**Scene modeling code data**
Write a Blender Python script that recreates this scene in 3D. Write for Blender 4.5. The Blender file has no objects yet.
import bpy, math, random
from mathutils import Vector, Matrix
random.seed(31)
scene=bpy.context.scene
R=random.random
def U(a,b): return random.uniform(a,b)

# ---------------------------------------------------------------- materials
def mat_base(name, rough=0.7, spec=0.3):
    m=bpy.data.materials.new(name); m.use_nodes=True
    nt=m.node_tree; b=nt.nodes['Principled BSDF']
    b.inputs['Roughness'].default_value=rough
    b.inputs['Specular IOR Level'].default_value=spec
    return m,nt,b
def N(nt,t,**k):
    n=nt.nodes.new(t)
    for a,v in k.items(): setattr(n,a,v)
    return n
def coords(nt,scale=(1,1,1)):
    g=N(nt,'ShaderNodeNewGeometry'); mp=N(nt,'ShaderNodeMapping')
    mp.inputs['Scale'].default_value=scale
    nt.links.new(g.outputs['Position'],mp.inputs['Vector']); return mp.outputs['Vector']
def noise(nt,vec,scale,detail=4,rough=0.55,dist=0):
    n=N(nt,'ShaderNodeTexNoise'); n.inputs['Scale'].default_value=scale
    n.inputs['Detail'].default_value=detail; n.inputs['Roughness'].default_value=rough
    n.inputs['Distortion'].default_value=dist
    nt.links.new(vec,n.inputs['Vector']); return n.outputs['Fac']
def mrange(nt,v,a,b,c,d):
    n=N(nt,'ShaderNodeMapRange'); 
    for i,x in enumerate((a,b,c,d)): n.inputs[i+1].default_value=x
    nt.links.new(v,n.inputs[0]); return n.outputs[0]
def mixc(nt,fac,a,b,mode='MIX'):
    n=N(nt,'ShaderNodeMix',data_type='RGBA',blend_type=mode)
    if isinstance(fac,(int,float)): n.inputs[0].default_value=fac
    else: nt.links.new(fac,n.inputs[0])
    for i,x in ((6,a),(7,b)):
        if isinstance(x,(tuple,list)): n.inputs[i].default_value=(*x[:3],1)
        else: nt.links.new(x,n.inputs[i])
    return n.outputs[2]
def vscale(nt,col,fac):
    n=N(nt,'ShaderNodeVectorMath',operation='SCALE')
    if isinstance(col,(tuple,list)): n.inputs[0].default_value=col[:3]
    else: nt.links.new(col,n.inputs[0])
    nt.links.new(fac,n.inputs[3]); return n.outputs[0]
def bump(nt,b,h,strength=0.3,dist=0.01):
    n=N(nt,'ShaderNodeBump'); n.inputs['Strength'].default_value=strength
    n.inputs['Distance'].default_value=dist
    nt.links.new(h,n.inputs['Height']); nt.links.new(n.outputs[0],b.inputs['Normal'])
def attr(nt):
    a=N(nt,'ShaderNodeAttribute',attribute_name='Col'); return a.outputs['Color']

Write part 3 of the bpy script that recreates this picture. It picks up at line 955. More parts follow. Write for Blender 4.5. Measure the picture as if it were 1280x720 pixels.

**Prompt**
Up to and including the line with "def U(a,b): return random.uniform(a,b)", repeat the data exactly, starting from its first line; nothing else belongs in the response.

**Answer to this exercise**
Write a Blender Python script that recreates this scene in 3D. Write for Blender 4.5. The Blender file has no objects yet.
import bpy, math, random
from mathutils import Vector, Matrix
random.seed(31)
scene=bpy.context.scene
R=random.random
def U(a,b): return random.uniform(a,b)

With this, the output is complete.